Altice said the second quarter saw it “transform into a leading transatlantic, converged telecoms and media company”, while acknowledging that its French business SFR saw “another commercially challenging quarter”.

“Overall we remain very focused on improving the operational and financial performance of the business we’ve acquired and achieving the efficiency savings we’ve targeted, strengthening the management team in recent months accordingly,” said Michel Combes, CEO.

Adjusted EBITDA for France’s second largest mobile operator SFR was down 6.8 per cent to €999 million, on revenue which decreased 4.3 per cent to €2.78 billion.

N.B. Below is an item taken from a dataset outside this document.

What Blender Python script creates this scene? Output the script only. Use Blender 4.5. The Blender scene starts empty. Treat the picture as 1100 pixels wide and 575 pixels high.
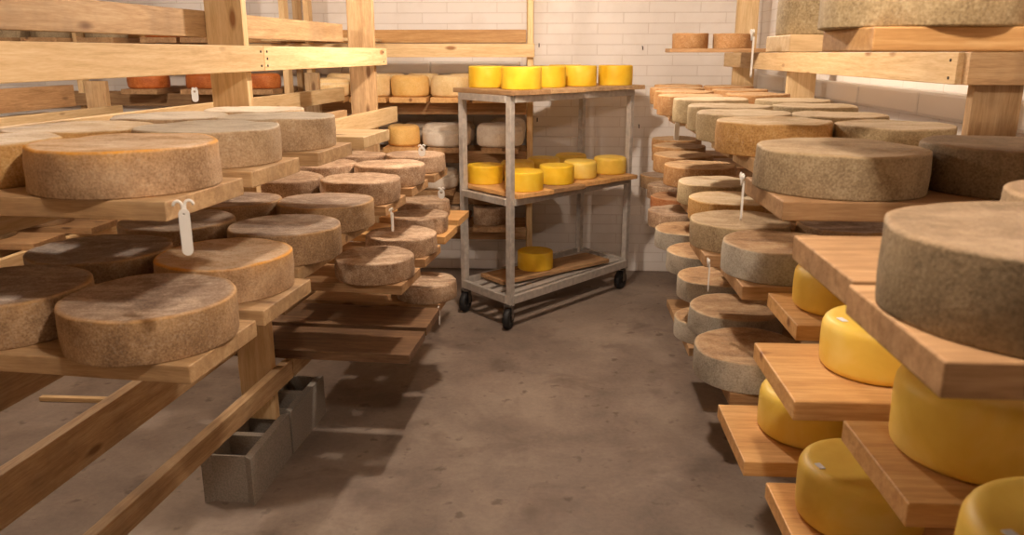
import bpy, bmesh, math, random
from mathutils import Vector, Matrix, noise

C = bpy.context.scene.collection
UP = (0, 0, 1)
# ------------------------------------------------------------------ camera geometry
F, CX, CY, HZ, H = 850.0, 550.0, 287.5, 57.0, 1.62
TILT = math.atan((CY - HZ) / F)
CT, ST = math.cos(TILT), math.sin(TILT)


def ray(x, y):
    a, b = (x - CX) / F, (y - CY) / F
    return (a, CT - b * ST, -ST - b * CT)


def at_z(x, y, z):
    d = ray(x, y); s = (z - H) / d[2]
    return Vector((d[0] * s, d[1] * s, z))


def at_y(x, y, Y):
    d = ray(x, y); s = Y / d[1]
    return Vector((d[0] * s, Y, H + d[2] * s))


def x_at(px, Y, z):
    return (px - CX) / F * (Y * CT - (z - H) * ST)


# ------------------------------------------------------------------ helpers
def lin(c):
    return tuple((v / 12.92 if v <= 0.04045 else ((v + 0.055) / 1.055) ** 2.4) for v in (k / 255 for k in c)) + (1.0,)


def tag(o, label=None, cat=None, group=None, kind=None):
    if label: o['label'] = label
    if cat: o['category'] = cat
    if group: o['group'] = group
    if kind: o['kind'] = kind
    return o


def thing(name, label, cat, loc, group=None, rz=0):
    o = bpy.data.objects.new(name, None)
    o.empty_display_size = 0.1
    C.objects.link(o); o.location = loc; o.rotation_euler = (0, 0, rz)
    return tag(o, label, cat, group)


def mesh_obj(name, bm, mat, parent=None, smooth=False):
    me = bpy.data.meshes.new(name)
    bmesh.ops.recalc_face_normals(bm, faces=bm.faces[:])
    bm.to_mesh(me); bm.free()
    if smooth:
        for p in me.polygons: p.use_smooth = True
    if mat: me.materials.append(mat)
    o = bpy.data.objects.new(name, me)
    C.objects.link(o)
    if parent: o.parent = parent
    return o


def box_bm(bm, c, s, bev=0.0, M=None):
    g = bmesh.ops.create_cube(bm, size=1.0)
    vs = g['verts']
    for v in vs:
        v.co = Vector((v.co.x * s[0] + c[0], v.co.y * s[1] + c[1], v.co.z * s[2] + c[2]))
    if bev > 0:
        es = {e for v in vs for e in v.link_edges}
        r = bmesh.ops.bevel(bm, geom=list(es), offset=bev, segments=2, affect='EDGES', profile=0.5)
        vs = list({v for f in r['faces'] for v in f.verts} | {v for v in vs if v.is_valid})
    if M:
        bmesh.ops.transform(bm, matrix=M, verts=[v for v in vs if v.is_valid])
    return bm


def tube_bm(bm, pts, r, seg=8):
    pts = [Vector(p) for p in pts]
    rings = []
    for i, p in enumerate(pts):
        t = (pts[min(i + 1, len(pts) - 1)] - pts[max(i - 1, 0)]).normalized()
        a = t.orthogonal().normalized() if i == 0 else (pa - t * pa.dot(t)).normalized()
        pa = a
        b = t.cross(a)
        rings.append([bm.verts.new(p + (a * math.cos(k * 2 * math.pi / seg) + b * math.sin(k * 2 * math.pi / seg)) * r) for k in range(seg)])
    for A, B in zip(rings, rings[1:]):
        for k in range(seg):
            bm.faces.new((A[k], A[(k + 1) % seg], B[(k + 1) % seg], B[k]))
    bm.faces.new(rings[0][::-1]); bm.faces.new(rings[-1])
    return bm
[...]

Altice said that its focus on network quality, customer experience, retention and “content-enriched” service bundles, combined with improving market trends, is expected to drive a significant improvement in SFR’s revenue trend. It claims to have the top fibre coverage in the market, is leading 4G buildout, and making media and content acquisitions as part of its “access plus content” strategy.

Business-to-consumer mobile revenue was down 7.1 per cent, due to a decline in mobile customer base and, to a lesser extent, lower average revenue per user.

Price war easing
Combes noted that a fierce price war in the domestic mobile market showed signs of easing. “We are seeing right now a more normalised competitive environment,” he told a call with reporters. “There’s still promotional activity mainly at the low end of the market, while we are more focused on the high end.”

Parent Altice also reiterated that a deal has been done with the trade unions for SFR’s telecom division, to “enable the company to adapt more quickly to the requirements of the French telecoms market by establishing a more competitive and efficient organisation”.

With the closing of its Cablevision acquisition, Altice has also become “the fourth largest cable operator in the attractive and competitive US market”. The company cited strong adjusted EBITDA growth for its other US units – Suddenlink and Optimum.

For its other units, MEO in Portugal was said to have seen an improved adjusted EBITDA performance due to early efficiency measures, while HOT in Israel has returned to revenue growth.

On a group level, the company reported adjusted EBITDA up 2.7 per cent to €2.27 billion, on revenue which decreased 2.6 per cent to €5.83 billion.